- Task goal -
Reproduce the following records exactly from the line containing "Continue the Blender" onward, ending with the last line and including it.

┌────────

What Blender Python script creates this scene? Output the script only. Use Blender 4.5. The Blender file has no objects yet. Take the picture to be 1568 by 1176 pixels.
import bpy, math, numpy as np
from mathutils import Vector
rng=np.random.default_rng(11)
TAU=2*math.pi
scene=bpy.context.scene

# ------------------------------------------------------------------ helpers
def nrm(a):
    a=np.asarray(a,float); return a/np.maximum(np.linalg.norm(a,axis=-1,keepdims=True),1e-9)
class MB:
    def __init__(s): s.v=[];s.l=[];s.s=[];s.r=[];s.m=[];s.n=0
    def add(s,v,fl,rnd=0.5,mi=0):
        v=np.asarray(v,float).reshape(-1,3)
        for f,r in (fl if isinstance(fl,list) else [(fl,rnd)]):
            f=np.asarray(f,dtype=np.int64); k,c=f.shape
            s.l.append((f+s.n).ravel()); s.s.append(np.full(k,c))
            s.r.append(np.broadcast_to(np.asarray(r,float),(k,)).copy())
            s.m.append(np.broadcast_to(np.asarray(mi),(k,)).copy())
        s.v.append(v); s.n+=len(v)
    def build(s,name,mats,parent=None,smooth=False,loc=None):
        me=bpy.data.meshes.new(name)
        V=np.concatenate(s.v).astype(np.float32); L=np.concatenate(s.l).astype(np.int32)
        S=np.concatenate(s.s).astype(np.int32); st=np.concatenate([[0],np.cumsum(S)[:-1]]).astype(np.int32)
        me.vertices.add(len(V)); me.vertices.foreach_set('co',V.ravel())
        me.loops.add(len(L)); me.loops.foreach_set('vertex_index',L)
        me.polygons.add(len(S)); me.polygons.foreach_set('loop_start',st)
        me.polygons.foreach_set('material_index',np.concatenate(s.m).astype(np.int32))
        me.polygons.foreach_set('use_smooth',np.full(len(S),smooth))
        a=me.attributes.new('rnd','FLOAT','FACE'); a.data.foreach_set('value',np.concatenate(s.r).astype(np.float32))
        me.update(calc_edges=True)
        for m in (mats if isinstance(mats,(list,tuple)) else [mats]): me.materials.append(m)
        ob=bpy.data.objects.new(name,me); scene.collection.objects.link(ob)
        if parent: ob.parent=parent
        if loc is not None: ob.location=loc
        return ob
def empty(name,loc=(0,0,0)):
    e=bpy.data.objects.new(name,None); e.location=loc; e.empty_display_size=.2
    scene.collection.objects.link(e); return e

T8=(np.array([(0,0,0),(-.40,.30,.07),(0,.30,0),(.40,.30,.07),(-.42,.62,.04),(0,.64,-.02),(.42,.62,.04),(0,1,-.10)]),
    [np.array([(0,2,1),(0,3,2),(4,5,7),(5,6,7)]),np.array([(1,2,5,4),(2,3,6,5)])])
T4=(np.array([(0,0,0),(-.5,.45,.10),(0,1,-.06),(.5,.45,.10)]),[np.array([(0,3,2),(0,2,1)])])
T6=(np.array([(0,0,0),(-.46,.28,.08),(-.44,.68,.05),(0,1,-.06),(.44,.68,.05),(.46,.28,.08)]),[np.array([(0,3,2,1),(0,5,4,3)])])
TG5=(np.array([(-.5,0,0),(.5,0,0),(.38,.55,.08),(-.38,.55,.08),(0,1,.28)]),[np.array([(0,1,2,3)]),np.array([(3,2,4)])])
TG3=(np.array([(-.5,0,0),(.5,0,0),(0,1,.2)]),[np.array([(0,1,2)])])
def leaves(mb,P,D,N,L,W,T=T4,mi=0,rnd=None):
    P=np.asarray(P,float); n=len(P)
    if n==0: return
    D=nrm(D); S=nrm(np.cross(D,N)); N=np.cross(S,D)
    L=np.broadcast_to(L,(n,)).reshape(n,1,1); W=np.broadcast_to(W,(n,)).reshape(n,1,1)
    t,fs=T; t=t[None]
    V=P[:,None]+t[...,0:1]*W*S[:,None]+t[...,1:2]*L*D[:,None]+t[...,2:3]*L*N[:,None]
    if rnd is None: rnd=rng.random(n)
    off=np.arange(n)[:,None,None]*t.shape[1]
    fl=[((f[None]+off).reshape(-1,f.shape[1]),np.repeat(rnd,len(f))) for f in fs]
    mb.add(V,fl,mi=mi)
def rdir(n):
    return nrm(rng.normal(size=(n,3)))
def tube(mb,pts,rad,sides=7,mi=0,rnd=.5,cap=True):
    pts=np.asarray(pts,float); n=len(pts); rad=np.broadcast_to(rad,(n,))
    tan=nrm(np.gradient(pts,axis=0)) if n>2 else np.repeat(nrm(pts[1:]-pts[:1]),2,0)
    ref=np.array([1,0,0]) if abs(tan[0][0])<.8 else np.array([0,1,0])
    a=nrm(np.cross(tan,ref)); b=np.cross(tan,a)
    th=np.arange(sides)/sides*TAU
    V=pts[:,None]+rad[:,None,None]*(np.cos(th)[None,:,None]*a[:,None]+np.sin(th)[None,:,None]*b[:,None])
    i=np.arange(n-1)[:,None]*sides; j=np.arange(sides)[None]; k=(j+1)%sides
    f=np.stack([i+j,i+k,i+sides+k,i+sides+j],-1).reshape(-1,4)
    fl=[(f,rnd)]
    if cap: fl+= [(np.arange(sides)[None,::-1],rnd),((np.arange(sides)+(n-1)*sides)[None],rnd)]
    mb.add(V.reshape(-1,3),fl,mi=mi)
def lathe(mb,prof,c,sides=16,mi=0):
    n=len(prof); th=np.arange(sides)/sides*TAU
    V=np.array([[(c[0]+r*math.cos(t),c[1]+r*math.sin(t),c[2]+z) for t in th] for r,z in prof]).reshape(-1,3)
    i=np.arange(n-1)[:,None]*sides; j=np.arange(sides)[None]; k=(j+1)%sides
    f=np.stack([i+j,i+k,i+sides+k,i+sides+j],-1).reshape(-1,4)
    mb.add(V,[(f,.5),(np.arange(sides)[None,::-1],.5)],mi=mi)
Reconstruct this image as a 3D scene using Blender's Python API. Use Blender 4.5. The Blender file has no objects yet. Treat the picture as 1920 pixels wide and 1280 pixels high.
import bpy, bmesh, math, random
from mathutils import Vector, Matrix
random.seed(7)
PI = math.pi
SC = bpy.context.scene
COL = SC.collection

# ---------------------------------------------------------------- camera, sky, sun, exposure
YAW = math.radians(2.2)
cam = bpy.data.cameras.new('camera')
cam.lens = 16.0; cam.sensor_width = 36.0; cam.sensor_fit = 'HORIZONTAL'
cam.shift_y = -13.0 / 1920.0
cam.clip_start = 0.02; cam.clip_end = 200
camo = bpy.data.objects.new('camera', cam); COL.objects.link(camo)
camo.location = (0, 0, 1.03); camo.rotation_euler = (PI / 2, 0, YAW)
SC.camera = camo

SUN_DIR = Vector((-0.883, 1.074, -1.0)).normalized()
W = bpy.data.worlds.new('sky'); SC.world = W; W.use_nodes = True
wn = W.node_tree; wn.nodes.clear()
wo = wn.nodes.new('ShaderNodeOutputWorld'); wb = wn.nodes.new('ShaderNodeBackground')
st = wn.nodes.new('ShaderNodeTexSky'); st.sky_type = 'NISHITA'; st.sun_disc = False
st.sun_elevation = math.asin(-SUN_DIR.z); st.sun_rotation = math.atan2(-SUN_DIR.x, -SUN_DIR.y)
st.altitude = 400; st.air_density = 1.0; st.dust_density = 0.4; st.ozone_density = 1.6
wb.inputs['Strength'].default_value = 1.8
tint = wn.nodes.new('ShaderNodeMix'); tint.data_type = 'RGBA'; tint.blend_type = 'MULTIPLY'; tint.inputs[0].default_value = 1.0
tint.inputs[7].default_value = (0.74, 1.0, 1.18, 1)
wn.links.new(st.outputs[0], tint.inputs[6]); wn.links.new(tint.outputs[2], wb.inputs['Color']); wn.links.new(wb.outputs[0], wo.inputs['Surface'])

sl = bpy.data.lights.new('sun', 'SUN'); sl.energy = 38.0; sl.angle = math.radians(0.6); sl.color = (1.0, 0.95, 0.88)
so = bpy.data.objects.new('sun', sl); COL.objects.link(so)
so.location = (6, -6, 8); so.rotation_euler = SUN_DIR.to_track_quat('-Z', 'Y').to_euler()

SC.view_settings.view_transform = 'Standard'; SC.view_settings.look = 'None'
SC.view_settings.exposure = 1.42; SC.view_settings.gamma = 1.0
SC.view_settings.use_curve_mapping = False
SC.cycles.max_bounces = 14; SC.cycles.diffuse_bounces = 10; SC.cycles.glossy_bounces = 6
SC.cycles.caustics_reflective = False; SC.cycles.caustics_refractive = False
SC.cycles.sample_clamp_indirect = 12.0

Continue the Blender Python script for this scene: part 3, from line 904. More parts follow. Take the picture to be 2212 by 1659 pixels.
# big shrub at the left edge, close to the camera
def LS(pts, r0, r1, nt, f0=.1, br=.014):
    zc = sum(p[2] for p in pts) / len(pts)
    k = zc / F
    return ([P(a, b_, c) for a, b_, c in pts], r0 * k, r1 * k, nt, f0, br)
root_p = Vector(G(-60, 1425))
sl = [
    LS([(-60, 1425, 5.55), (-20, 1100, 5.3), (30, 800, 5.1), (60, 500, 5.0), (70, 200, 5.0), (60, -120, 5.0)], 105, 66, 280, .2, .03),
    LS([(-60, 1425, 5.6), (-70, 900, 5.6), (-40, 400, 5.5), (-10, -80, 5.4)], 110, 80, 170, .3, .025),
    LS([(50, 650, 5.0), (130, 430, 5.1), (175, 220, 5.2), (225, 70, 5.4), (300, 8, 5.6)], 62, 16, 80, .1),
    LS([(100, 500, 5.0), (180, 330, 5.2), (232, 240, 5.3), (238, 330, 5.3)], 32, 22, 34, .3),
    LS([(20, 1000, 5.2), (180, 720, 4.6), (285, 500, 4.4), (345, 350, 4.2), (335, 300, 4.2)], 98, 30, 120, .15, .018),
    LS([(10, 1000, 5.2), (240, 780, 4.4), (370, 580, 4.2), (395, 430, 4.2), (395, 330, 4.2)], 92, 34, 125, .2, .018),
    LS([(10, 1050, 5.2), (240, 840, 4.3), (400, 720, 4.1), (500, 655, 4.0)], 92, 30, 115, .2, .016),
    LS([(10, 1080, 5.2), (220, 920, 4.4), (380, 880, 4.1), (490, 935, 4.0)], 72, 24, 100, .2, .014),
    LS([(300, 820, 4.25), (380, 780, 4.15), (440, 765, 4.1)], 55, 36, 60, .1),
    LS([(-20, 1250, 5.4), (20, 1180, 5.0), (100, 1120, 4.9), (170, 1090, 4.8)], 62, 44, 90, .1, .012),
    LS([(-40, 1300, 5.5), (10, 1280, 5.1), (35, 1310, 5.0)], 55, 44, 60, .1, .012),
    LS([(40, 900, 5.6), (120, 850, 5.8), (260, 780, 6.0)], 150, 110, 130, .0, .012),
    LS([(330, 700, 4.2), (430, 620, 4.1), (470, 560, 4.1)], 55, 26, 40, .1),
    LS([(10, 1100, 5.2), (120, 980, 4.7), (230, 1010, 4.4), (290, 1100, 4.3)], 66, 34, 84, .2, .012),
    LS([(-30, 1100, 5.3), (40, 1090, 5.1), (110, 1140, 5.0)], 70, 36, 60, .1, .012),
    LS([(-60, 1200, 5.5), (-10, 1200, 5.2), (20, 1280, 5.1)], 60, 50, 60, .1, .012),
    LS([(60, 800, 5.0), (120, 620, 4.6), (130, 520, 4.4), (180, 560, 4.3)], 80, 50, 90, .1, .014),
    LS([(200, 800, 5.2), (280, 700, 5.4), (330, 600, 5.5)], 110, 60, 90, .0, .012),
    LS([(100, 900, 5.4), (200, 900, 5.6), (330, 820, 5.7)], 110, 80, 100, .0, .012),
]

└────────

- Task answer -
Continue the Blender Python script for this scene: part 3, from line 904. More parts follow. Take the picture to be 2212 by 1659 pixels.
# big shrub at the left edge, close to the camera
def LS(pts, r0, r1, nt, f0=.1, br=.014):
    zc = sum(p[2] for p in pts) / len(pts)
    k = zc / F
    return ([P(a, b_, c) for a, b_, c in pts], r0 * k, r1 * k, nt, f0, br)
root_p = Vector(G(-60, 1425))
sl = [
    LS([(-60, 1425, 5.55), (-20, 1100, 5.3), (30, 800, 5.1), (60, 500, 5.0), (70, 200, 5.0), (60, -120, 5.0)], 105, 66, 280, .2, .03),
    LS([(-60, 1425, 5.6), (-70, 900, 5.6), (-40, 400, 5.5), (-10, -80, 5.4)], 110, 80, 170, .3, .025),
    LS([(50, 650, 5.0), (130, 430, 5.1), (175, 220, 5.2), (225, 70, 5.4), (300, 8, 5.6)], 62, 16, 80, .1),
    LS([(100, 500, 5.0), (180, 330, 5.2), (232, 240, 5.3), (238, 330, 5.3)], 32, 22, 34, .3),
    LS([(20, 1000, 5.2), (180, 720, 4.6), (285, 500, 4.4), (345, 350, 4.2), (335, 300, 4.2)], 98, 30, 120, .15, .018),
    LS([(10, 1000, 5.2), (240, 780, 4.4), (370, 580, 4.2), (395, 430, 4.2), (395, 330, 4.2)], 92, 34, 125, .2, .018),
    LS([(10, 1050, 5.2), (240, 840, 4.3), (400, 720, 4.1), (500, 655, 4.0)], 92, 30, 115, .2, .016),
    LS([(10, 1080, 5.2), (220, 920, 4.4), (380, 880, 4.1), (490, 935, 4.0)], 72, 24, 100, .2, .014),
    LS([(300, 820, 4.25), (380, 780, 4.15), (440, 765, 4.1)], 55, 36, 60, .1),
    LS([(-20, 1250, 5.4), (20, 1180, 5.0), (100, 1120, 4.9), (170, 1090, 4.8)], 62, 44, 90, .1, .012),
    LS([(-40, 1300, 5.5), (10, 1280, 5.1), (35, 1310, 5.0)], 55, 44, 60, .1, .012),
    LS([(40, 900, 5.6), (120, 850, 5.8), (260, 780, 6.0)], 150, 110, 130, .0, .012),
    LS([(330, 700, 4.2), (430, 620, 4.1), (470, 560, 4.1)], 55, 26, 40, .1),
    LS([(10, 1100, 5.2), (120, 980, 4.7), (230, 1010, 4.4), (290, 1100, 4.3)], 66, 34, 84, .2, .012),
    LS([(-30, 1100, 5.3), (40, 1090, 5.1), (110, 1140, 5.0)], 70, 36, 60, .1, .012),
    LS([(-60, 1200, 5.5), (-10, 1200, 5.2), (20, 1280, 5.1)], 60, 50, 60, .1, .012),
    LS([(60, 800, 5.0), (120, 620, 4.6), (130, 520, 4.4), (180, 560, 4.3)], 80, 50, 90, .1, .014),
    LS([(200, 800, 5.2), (280, 700, 5.4), (330, 600, 5.5)], 110, 60, 90, .0, .012),
    LS([(100, 900, 5.4), (200, 900, 5.6), (330, 820, 5.7)], 110, 80, 100, .0, .012),
]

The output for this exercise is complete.